Under a clear engine cover behind the cabin (it’s a mid-mounted motor) you’ll find a 5.2-litre V10, which produces a staggering 449kW and 560Nm. That sonorous V10 has been given a power boost over the previous R8’s engine thanks to customer race teams who had gathered so much data on how well the V10 held up under pressure, that Audi needed virtually no R&D on the engine.

Where the Huracán reaches understeer, the R8 supplies a seemingly endless amount of grip.

And so, where the time has been spent is creating an all-new chassis and interior. The passenger cell now combines aluminium and carbon-fibre reinforced polymer that drops weight by 10kg but increases torsional rigidity by a massive 40 per cent. Inside, there’s leather everywhere, a full-colour instrumentation screen and voice control system that understands natural English phrases. Behind the seats is enough storage for a few small bags and under the bonnet is a luggage compartment that will easily swallow a small suitcase.

Quick to react

Let’s be honest, though — no-one buys an R8 for its storage. Which is why Audi brought us to brumby country. The roads are open, clear and almost devoid of traffic. With a few quick flicks of the left paddle, the car is ready for action. Right pedal? Meet carpet.

The R8 rockets off from a standstill, hitting 100kmh in just 3.2 seconds. Keep the boot in and it will hit 200kmh in just under 10 seconds, and carry on till it hits its limit of 330kmh. Being fast is one thing, but being soulful is something else indeed.

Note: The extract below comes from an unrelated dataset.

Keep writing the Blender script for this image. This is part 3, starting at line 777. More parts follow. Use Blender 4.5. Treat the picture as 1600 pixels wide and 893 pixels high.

Devoid of forced induction, the V10 has a distinctive personality, with a warbling howl that only comes from natural aspiration. It sings to the mountains that it’s in its happy place, and at 8,250rpm you’ve hit peak power. Each pull of the right paddle is met with instantaneous response; the next ratio is slotted in literally quicker than you can blink. The acceleration is immense and relentless, and thanks to the R8’s carbon-ceramic brakes, deceleration is just as ferocious.

This car is like an onion — peel back the layers of luxury and you discover more and more ability. Specifically, cornering ability.

On one downhill run, the turns tighten quickly, yet the electronic brain sorts out the best split of torque, sending power where needed, while the suspension crushes the tyres into the road. The pin-sharp steering tells you exactly what’s going on underneath. Without even realising it, we’re out the other side and the car is begging us to drive it even harder.

Despite this dynamic prowess, all the qualities that made the original R8 great are still evident. The new car is still as simple to drive as a hatchback. In Comfort mode the gearbox is smooth, the engine is quiet and the magneto-rheological suspension smothers the worst of the bumps giving a remarkable ride.

Inevitably, though, comparisons will be drawn between the R8 and the Lamborghini Huracán, and it’s easy to see why. The two share the same engine, the same gearbox, the same space-frame chassis, drive layout, instrumentation screen and a similar infotainment system. But the differences are more marked than you’d expect.

The Huracán is more flamboyant. It has more drama, more volume. It wears its heart on its sleeve. The Audi is more measured in its approach. It’s quieter, more comfortable and actually a bit quicker through corners.

Where the Huracán reaches understeer, the R8 supplies a seemingly endless amount of grip. Sure, there are limits, but the all-wheel-drive system diverts all the power to the rear when the front grip has run out, tucking the nose in and bringing the tail around. Because of this, the R8 is actually more playful.

Proof that Germans haven't lost their sporting passion

Inside, though, the Audi is comparatively austere. There’s none of the flair, with simple dials and buttons, versus the Lambo’s aircraft-style toggle switches. Put simply, Huracán is Italian and the R8 is German. The Audi R8 V10 plus proves the Germans haven’t lost their sporting passion, yet it’s been combined with everyday accessibility.

The combination of the two is a very rare thing in today’s world. It has been said that, “Compromise is a word found only in the vocabulary of those who have no will to fight.” Audi clearly hasn’t given up the fight, creating a machine with both dynamic prowess and daily driveability.

To borrow an oft-used phrase, the new R8 proves you can have your trout and eat it, too.